## WHAT THIS TASK INVOLVES
Copy the first line of the material below and every later line through the line containing "tag(adh, 'wet grey-brown", without any other output.

## DATA PROVIDED
>>>>>

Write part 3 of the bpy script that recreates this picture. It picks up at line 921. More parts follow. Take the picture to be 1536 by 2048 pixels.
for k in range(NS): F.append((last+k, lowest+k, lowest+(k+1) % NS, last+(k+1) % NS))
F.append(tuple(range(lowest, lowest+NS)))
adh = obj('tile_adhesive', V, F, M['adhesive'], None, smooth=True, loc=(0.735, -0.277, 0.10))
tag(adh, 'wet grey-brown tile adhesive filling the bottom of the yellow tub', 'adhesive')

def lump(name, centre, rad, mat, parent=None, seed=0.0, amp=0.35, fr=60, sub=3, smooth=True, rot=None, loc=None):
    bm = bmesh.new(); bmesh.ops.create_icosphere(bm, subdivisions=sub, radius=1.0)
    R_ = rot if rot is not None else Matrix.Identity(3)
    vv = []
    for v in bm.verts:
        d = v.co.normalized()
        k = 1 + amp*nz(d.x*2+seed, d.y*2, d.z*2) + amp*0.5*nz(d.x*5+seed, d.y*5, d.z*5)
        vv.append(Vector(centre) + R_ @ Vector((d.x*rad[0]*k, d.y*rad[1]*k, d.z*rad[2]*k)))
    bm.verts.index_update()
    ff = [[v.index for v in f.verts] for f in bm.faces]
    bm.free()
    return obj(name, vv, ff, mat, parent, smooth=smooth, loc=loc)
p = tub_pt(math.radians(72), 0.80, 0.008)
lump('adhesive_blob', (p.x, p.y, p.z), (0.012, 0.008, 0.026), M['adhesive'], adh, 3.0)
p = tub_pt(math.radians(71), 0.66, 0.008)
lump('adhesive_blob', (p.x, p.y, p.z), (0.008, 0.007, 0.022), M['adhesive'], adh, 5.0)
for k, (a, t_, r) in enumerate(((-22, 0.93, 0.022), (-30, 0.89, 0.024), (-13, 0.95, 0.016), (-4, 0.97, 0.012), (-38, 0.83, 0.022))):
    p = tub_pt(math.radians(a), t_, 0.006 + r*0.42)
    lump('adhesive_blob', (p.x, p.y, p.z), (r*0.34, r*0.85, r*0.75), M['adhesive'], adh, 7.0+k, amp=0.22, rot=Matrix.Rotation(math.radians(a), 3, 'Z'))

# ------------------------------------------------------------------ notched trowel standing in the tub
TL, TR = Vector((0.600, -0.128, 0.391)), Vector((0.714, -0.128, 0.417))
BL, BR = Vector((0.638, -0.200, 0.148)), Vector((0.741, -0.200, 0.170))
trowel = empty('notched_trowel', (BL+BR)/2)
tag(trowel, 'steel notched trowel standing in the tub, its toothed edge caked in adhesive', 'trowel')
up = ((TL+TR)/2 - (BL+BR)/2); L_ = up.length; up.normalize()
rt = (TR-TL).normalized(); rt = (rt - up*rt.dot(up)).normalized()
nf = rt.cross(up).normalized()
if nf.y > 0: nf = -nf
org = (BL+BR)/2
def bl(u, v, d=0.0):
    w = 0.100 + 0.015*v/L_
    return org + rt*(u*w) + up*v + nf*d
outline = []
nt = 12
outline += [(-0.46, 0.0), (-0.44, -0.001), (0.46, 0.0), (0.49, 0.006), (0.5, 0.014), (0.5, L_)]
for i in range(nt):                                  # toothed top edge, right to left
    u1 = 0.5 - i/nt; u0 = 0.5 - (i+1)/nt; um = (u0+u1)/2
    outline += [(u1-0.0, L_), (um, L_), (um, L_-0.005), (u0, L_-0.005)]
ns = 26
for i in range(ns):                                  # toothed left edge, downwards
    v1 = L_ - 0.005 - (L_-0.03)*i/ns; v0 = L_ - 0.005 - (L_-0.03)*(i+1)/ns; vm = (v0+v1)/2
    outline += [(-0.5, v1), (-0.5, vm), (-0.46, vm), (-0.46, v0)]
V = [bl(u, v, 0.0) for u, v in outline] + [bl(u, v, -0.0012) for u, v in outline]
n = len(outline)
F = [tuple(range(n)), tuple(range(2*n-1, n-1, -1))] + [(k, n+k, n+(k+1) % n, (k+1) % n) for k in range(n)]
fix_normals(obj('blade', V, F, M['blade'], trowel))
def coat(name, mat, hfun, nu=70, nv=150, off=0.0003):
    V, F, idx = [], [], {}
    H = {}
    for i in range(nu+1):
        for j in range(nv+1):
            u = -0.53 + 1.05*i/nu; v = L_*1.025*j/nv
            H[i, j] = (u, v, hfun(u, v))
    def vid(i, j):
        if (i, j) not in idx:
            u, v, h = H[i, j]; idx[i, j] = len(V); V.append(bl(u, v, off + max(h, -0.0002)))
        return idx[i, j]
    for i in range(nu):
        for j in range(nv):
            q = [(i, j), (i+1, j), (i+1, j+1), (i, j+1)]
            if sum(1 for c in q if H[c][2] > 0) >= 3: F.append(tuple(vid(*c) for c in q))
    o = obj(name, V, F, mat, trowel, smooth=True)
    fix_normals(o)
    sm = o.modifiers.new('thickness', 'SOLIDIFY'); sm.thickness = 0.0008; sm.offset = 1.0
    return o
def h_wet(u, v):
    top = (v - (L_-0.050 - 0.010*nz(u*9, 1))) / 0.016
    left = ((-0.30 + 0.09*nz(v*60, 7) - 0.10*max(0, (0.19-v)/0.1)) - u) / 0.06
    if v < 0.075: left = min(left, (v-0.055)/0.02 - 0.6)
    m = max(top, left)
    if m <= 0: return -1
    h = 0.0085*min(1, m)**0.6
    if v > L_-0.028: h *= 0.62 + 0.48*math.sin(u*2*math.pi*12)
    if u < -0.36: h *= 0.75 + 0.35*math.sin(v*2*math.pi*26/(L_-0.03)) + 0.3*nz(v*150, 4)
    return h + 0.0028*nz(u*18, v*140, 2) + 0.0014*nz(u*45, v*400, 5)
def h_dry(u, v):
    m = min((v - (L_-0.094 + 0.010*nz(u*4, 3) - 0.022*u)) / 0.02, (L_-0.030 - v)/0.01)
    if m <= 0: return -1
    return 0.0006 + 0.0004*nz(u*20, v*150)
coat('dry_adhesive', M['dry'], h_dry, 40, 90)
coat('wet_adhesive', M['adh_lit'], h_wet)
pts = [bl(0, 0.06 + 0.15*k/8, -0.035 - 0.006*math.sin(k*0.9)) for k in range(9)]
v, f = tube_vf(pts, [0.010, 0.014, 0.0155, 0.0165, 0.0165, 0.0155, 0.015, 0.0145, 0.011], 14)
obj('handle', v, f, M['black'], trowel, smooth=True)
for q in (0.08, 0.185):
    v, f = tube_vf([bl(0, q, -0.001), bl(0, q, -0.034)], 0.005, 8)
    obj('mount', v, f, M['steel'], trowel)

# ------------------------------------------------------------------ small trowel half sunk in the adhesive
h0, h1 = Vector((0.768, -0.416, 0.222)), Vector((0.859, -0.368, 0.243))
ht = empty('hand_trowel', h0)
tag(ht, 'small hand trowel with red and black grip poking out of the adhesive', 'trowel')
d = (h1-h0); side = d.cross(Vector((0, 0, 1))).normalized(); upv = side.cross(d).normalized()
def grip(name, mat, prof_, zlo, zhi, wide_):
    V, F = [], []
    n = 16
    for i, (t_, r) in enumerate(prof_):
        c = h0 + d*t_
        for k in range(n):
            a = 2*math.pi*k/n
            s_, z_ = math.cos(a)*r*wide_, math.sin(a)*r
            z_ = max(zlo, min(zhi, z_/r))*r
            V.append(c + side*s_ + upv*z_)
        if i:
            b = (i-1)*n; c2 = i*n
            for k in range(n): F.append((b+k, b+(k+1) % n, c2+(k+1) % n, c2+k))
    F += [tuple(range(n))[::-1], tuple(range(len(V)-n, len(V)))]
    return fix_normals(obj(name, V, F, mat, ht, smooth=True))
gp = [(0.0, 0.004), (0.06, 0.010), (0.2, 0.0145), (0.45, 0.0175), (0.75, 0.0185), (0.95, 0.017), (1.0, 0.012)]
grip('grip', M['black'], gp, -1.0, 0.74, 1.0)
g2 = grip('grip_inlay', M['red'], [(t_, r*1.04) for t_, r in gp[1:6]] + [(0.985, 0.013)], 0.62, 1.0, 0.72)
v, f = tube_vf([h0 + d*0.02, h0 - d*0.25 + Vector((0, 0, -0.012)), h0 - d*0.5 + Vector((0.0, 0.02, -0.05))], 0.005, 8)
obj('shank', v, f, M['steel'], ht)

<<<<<

## ANSWER TO THIS EXERCISE
Write part 3 of the bpy script that recreates this picture. It picks up at line 921. More parts follow. Take the picture to be 1536 by 2048 pixels.
for k in range(NS): F.append((last+k, lowest+k, lowest+(k+1) % NS, last+(k+1) % NS))
F.append(tuple(range(lowest, lowest+NS)))
adh = obj('tile_adhesive', V, F, M['adhesive'], None, smooth=True, loc=(0.735, -0.277, 0.10))
tag(adh, 'wet grey-brown tile adhesive filling the bottom of the yellow tub', 'adhesive')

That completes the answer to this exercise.